** Task statement **
Return exactly the lines that run from the beginning through the line containing "bm.faces.new(vs)", both included, and no others.

[start Given material]

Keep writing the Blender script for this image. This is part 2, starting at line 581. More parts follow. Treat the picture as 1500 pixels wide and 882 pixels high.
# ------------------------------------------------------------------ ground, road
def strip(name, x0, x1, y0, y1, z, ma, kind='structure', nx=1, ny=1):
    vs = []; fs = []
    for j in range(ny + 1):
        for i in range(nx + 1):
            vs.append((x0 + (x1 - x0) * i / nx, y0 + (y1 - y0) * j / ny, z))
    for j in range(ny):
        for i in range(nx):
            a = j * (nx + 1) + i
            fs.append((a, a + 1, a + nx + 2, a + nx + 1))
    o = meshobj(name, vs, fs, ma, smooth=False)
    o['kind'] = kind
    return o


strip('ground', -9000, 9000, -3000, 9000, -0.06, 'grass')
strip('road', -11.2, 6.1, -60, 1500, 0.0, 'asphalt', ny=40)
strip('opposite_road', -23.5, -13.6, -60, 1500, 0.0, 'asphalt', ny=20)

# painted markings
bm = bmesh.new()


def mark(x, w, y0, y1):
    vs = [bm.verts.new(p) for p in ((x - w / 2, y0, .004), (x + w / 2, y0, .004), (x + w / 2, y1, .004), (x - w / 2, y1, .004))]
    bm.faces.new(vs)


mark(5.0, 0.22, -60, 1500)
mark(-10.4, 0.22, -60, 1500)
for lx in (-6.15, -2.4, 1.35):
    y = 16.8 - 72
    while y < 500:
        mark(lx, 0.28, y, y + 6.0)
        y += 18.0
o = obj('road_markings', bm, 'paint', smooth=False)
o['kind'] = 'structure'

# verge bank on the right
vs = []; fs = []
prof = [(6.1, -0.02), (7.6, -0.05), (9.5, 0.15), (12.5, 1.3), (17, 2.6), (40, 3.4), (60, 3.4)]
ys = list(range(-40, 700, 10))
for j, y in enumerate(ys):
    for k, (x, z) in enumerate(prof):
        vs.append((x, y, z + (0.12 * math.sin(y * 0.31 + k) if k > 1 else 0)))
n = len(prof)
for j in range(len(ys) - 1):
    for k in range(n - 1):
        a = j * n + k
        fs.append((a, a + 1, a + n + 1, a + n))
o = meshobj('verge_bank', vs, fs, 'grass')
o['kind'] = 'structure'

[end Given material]

** Written reply **
Keep writing the Blender script for this image. This is part 2, starting at line 581. More parts follow. Treat the picture as 1500 pixels wide and 882 pixels high.
# ------------------------------------------------------------------ ground, road
def strip(name, x0, x1, y0, y1, z, ma, kind='structure', nx=1, ny=1):
    vs = []; fs = []
    for j in range(ny + 1):
        for i in range(nx + 1):
            vs.append((x0 + (x1 - x0) * i / nx, y0 + (y1 - y0) * j / ny, z))
    for j in range(ny):
        for i in range(nx):
            a = j * (nx + 1) + i
            fs.append((a, a + 1, a + nx + 2, a + nx + 1))
    o = meshobj(name, vs, fs, ma, smooth=False)
    o['kind'] = kind
    return o


strip('ground', -9000, 9000, -3000, 9000, -0.06, 'grass')
strip('road', -11.2, 6.1, -60, 1500, 0.0, 'asphalt', ny=40)
strip('opposite_road', -23.5, -13.6, -60, 1500, 0.0, 'asphalt', ny=20)

# painted markings
bm = bmesh.new()


def mark(x, w, y0, y1):
    vs = [bm.verts.new(p) for p in ((x - w / 2, y0, .004), (x + w / 2, y0, .004), (x + w / 2, y1, .004), (x - w / 2, y1, .004))]
    bm.faces.new(vs)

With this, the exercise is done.